start SUPPLIED MATERIAL

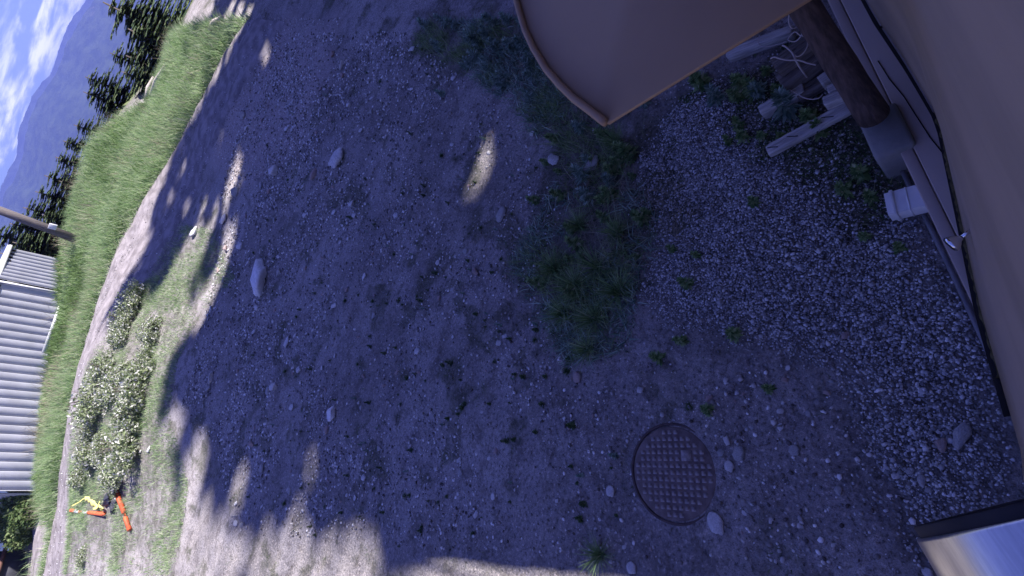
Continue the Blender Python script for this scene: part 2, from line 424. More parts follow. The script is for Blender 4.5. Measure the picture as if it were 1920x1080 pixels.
M['mountain'] = mountain_mat('mountain_forest', (.022, .036, .018), (.060, .080, .036), (.20, .18, .14))

# ------------------------------------------------------------------ ground sheet
Z_GRAVEL = poly([(1195,290),(1290,165),(1400,120),(1480,90),(1560,200),(1640,300),(1700,400),(1790,540),(1860,690),(1905,860),(1860,960),(1740,985),(1650,880),(1560,700),(1440,650),(1330,620),(1255,620),(1200,560),(1225,450),(1185,370)])
Z_GREEN = poly([(800,36),(985,36),(1040,130),(1140,235),(1215,240),(1190,330),(1235,430),(1200,540),(1180,660),(1060,690),(1000,560),(955,500),(1010,420),(1050,330),(980,220),(890,150),(770,100)])
Z_GREEN2 = poly([(1250,180),(1380,110),(1450,60),(1530,36),(1600,220),(1640,300),(1700,330),(1690,420),(1600,430),(1530,340),(1420,300),(1350,230)])
Z_SUNGRASS = poly([(330,420),(400,430),(440,520),(370,600),(335,680),(325,800),(355,900),(330,1078),(122,1078),(130,960),(150,740),(215,600),(262,545)])
Z_BANK = poly([(215,600),(262,545),(300,545),(285,640),(268,760),(262,880),(230,905),(135,905),(140,790),(165,690)])
RL = [(470,34),(430,85),(395,150),(355,230),(320,290),(290,340),(255,400),(225,450),(205,500),(185,560),(170,610),(155,660),(145,710),(132,760),(125,800),(118,850),(111,900),(104,950),(95,1000),(88,1040),(82,1078),(74,1150)]
RR = [(545,34),(510,85),(468,150),(430,215),(400,290),(375,340),(345,400),(318,450),(288,500),(255,550),(220,595),(198,640),(178,680),(162,720),(150,760),(140,800),(135,850),(133,905),(130,950),(124,1000),(118,1078),(110,1150)]
Z_ROAD = np.concatenate([poly(RL), poly(RR)[::-1]])
CREST = [(335,70),(290,185),(225,220),(180,270),(150,360),(133,430),(118,475),(108,620),(84,720),(72,800),(68,925)]
Z_BERM = np.concatenate([poly(RL[:16]), poly([(108,930),(95,985),(80,960),(66,930)]), poly(CREST[::-1])])
Z_TRACK = poly([(540,34),(640,34),(610,150),(560,260),(500,340),(430,330),(400,290),(430,215),(468,150)])

def zones(x, y):
    n1_ = fbm(x * 1.6, y * 1.6, 41, 4) - .5; n2_ = fbm(x * 5, y * 5, 57, 3) - .5
    nz = n1_ * 0.9 + n2_ * 0.35
    g = sstep(-.30, .28, sdist(x, y, Z_GRAVEL) + nz * .7)
    gr = np.maximum(sstep(-.35, .3, sdist(x, y, Z_GREEN) + nz * 1.5), sstep(-.15, .15, sdist(x, y, Z_GREEN2) + nz * .6) * .8)
    gr = np.maximum(gr, sstep(-.4, .6, sdist(x, y, Z_SUNGRASS) + nz * 1.6) * .62)
    sparse = sstep(.40, .70, fbm(x * .9, y * .9, 77, 4)) * .30 + sstep(.48, .66, fbm(x * 3.3, y * 3.3, 83, 4)) * .50
    gr = np.minimum(np.maximum(gr, sparse * (1 - g)), .78)
    gr = np.maximum(gr, sstep(-.3, .3, sdist(x, y, Z_BERM)))
    r = np.hypot(x, y); gr = np.maximum(gr, sstep(24, 27, r))
    pale = np.maximum(sstep(-.3, .4, sdist(x, y, Z_TRACK) + nz * .8), 0)
    gr = gr * (1 - pale * .85)
    return np.stack([g, gr, pale], 1)

rr = np.concatenate([[0.12], 0.12 * 1.0135 ** np.arange(1, 420)])
rr = rr[rr < 34]
rr = np.concatenate([rr, 34 * 1.07 ** np.arange(0, 74)]); rr = rr[rr < 4300]
aa = np.concatenate([np.radians(np.linspace(-80, 80, 460)), np.radians(np.linspace(80, 280, 60))[1:-1]])
A_, R_ = np.meshgrid(aa, rr)
gx, gy = (R_ * np.sin(A_)).ravel(), (R_ * np.cos(A_)).ravel()
gz = TN(gx, gy)
na, nr = len(aa), len(rr)
ii = np.arange(nr - 1)[:, None] * na; jj = np.arange(na)[None]; jn = (jj + 1) % na
GF = np.stack([ii + jj, ii + jn, ii + na + jn, ii + na + jj], -1).reshape(-1, 4)[:, ::-1]
zc = np.zeros((len(gx), 3)); nm = np.hypot(gx, gy) < 40
zc[nm] = zones(gx[nm], gy[nm]); zc[~nm] = (0, 1, 0)
GV = np.concatenate([np.stack([gx, gy, gz], 1), [[0, 0, tz(0, 0)]]])
cen = len(gx)
gme = build_mesh('ground', GV, [tuple(f) for f in GF.tolist()] + [(cen, (j + 1) % na, j) for j in range(na)], M['ground'], True, np.concatenate([zc, [[0, 0, 0]]]))
tag(link('ground', gme), kind='structure')

# ------------------------------------------------------------------ road and branch path
def strip(name, left, right, mat, lift=0.035, n=160, m_=14):
    L = np.array([hit(*p)[:2] for p in left]); R = np.array([hit(*p)[:2] for p in right])
    def res(P):
        P = np.array(P); d = np.concatenate([[0], np.cumsum(np.hypot(*np.diff(P, axis=0).T))]); t = np.linspace(0, d[-1], n)
        Q = np.stack([np.interp(t, d, P[:, 0]), np.interp(t, d, P[:, 1])], 1)
        k = np.ones(9) / 9; Q2 = np.stack([np.convolve(np.pad(Q[:, c], 4, 'edge'), k, 'valid') for c in (0, 1)], 1)
        return Q2
    L, R = res(L), res(R)
    jit = (fbm(np.arange(n) * .23, np.zeros(n), 5, 3) - .5)[:, None]; jit2 = (fbm(np.arange(n) * .23, np.ones(n) * 9, 6, 3) - .5)[:, None]
    dv = R - L; L = L + dv * jit * .12; R = R - dv * jit2 * .12
    t = np.linspace(0, 1, m_)[None, :, None]
    Q = L[:, None] * (1 - t) + R[:, None] * t
    x, y = Q[..., 0].ravel(), Q[..., 1].ravel()
    u = np.tile(np.linspace(0, 1, m_), n)
    rut = -0.03 * (np.exp(-((u - .28) / .1) ** 2) + np.exp(-((u - .74) / .1) ** 2))
    edge = -0.07 * (np.exp(-(u / .04) ** 2) + np.exp(-((1 - u) / .04) ** 2))
    z = TN(x, y) + lift + rut + edge + .02
    i = np.arange(n - 1)[:, None] * m_; j = np.arange(m_ - 1)[None]
    F = np.stack([i + j, i + j + 1, i + m_ + j + 1, i + m_ + j], -1).reshape(-1, 4)
    return tag(link(name, build_mesh(name, np.stack([x, y, z], 1), F, mat, True)), kind='structure')
strip('road', RL, RR, M['road'])
strip('path', [(56,932),(58,960),(60,1000),(62,1040),(63,1078),(62,1150)], [(64,932),(70,960),(78,1000),(85,1040),(88,1078),(88,1150)], M['road'], n=60, m_=6)

# ------------------------------------------------------------------ mountains
RIDGE = [(420,-420),(330,-250),(240,-90),(175,0),(152,33),(138,60),(125,90),(115,120),(100,148),(86,168),(72,185),(60,215),(50,250),(43,290),(35,312),(15,352),(2,392),(-40,470),(-90,580),(-150,720),(-200,880),(-260,1080),(-330,1400)]
def ridge_mesh(name, D, lift, r0, seed, zb, mat, amp):
    az = []; el = []
    for p in RIDGE:
        r = ray(*p); az.append(math.atan2(r[0], r[1])); el.append(math.atan2(r[2], math.hypot(r[0], r[1])))
    az = np.array(az); el = np.array(el); o = np.argsort(az); az, el = az[o], el[o]
    A = np.radians(np.linspace(-72, 72, 420)); rs = np.concatenate([np.linspace(r0, D, 110), np.linspace(D, D + 350, 10)[1:]])
    E = np.interp(A, az, el) + lift
    E = E + (fbm(A * 40, A * 0, seed, 4) - .5) * 0.006 + (vnoise(A * 500, A * 0, seed + 5) - .5) * .0012
    zr = CH + D * np.tan(E)
    AA, RR_ = np.meshgrid(A, rs)
    t = (RR_ - r0) / (D - r0)
    base = zb + (zr[None] - zb) * np.clip(t, 0, 1) ** 1.1 - np.maximum(0, t - 1) * 300
    x, y = RR_ * np.sin(AA), RR_ * np.cos(AA)
    spur = (1 - np.abs(fbm(x / 520 + t * .6, y / 1500, seed + 9, 4) * 2 - 1)) - .6
    base = base + spur * amp * 4 * np.clip(t * (1 - t), 0, 1) + (fbm(x / 60, y / 60, seed + 3, 3) - .5) * 18 * np.clip((1 - t) * 6, 0, 1)
    na_, nr_ = len(A), len(rs)
    i = np.arange(nr_ - 1)[:, None] * na_; j = np.arange(na_ - 1)[None]
    F = np.stack([i + j, i + j + 1, i + na_ + j + 1, i + na_ + j], -1).reshape(-1, 4)
    me = build_mesh(name, np.stack([x, y, base], -1).reshape(-1, 3), F, mat, True)
    return tag(link(name, me), kind='structure')
ridge_mesh('mountain', 2700, 0.0, 1350, 101, -190, M['mountain'], 70)
ridge_mesh('far_mountain', 3700, 0.007, 2900, 202, -190, M['mountain'], 30)

# ------------------------------------------------------------------ building (wall frame: s along the wall, n outward)
WD = Vector((.84, .545, 0)).normalized(); WN = Vector((-.545, .84, 0)).normalized()
def wp(s, n, z): return WD * s + WN * n + Vector((0, 0, z))
bld = thing('repeater_building', 'tan metal clad building whose wall fills the edge of the view beside the gravel', 'building', wp(2, -.3, 0))
BO = bld.location.copy()
def bpart(name, mb, mat, smooth=False, parent=None):
    V = [Vector(p) - BO for p in mb.v]
    return link(name, build_mesh(name, V, mb.f, mat, smooth), parent or bld)
BS = [(-4.0, .21), (-.3, .20), (.05, .179), (.15, .149), (.43, .112), (.76, .068), (1.23, -.018), (1.70, -.100), (1.82, -.109), (2.16, -.100), (2.56, -.078), (7, -.07)]
bs_s = np.array([s * .833 for s, _ in BS]); bs_n = np.array([v * .833 for _, v in BS])
def wall_n(s, z):
    nb = np.interp(s, bs_s, bs_n); k = np.clip((z - .5) / 2.1, 0, 1) ** .75
    return nb * (1 - k) + (-.14) * k
S = np.concatenate([np.linspace(-4, -.3, 12), np.linspace(-.25, 2.6, 90), np.linspace(2.7, 7, 12)])
Zs = np.concatenate([np.linspace(.5, 3, 22), [3.6, 4.4]])
mb = MB(); V = []
for z in Zs:
    for s in S:
        V.append(wp(s, float(wall_n(s, z)) + .004 * math.sin(z * 14) * min(1, (z - .5) * 3), z))
F = []
for i in range(len(Zs) - 1):
    for j in range(len(S) - 1): F.append((i * len(S) + j, i * len(S) + j + 1, (i + 1) * len(S) + j + 1, (i + 1) * len(S) + j))
mb.add(V, F)
wl = bpart('wall_cladding', mb, M['tan'], True)
sd = wl.modifiers.new('thick', 'SOLIDIFY'); sd.thickness = 0.02; sd.offset = 1
ax = (WD, WN, Vector((0, 0, 1)))
for n0, n1_, z1, nm in ((.030, .080, .215, 'sill_board'), (-.30, .0265, .22, 'sill_board')):
    mb = MB(); mb.box(wp(1.5, (n0 + n1_) / 2, z1 / 2 - .1), (5.5, (n1_ - n0) / 2, z1 / 2 + .1), ax)
    bevel(bpart(nm, mb, M['sill']), .006)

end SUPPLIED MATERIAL

▶ _TASK DESCRIPTION_: Restate each line from the start of the listing through the line bearing "(.20, .18, .14))" word for word. Drop the pictures.

▶ _WORKED SOLUTION_:
Continue the Blender Python script for this scene: part 2, from line 424. More parts follow. The script is for Blender 4.5. Measure the picture as if it were 1920x1080 pixels.
M['mountain'] = mountain_mat('mountain_forest', (.022, .036, .018), (.060, .080, .036), (.20, .18, .14))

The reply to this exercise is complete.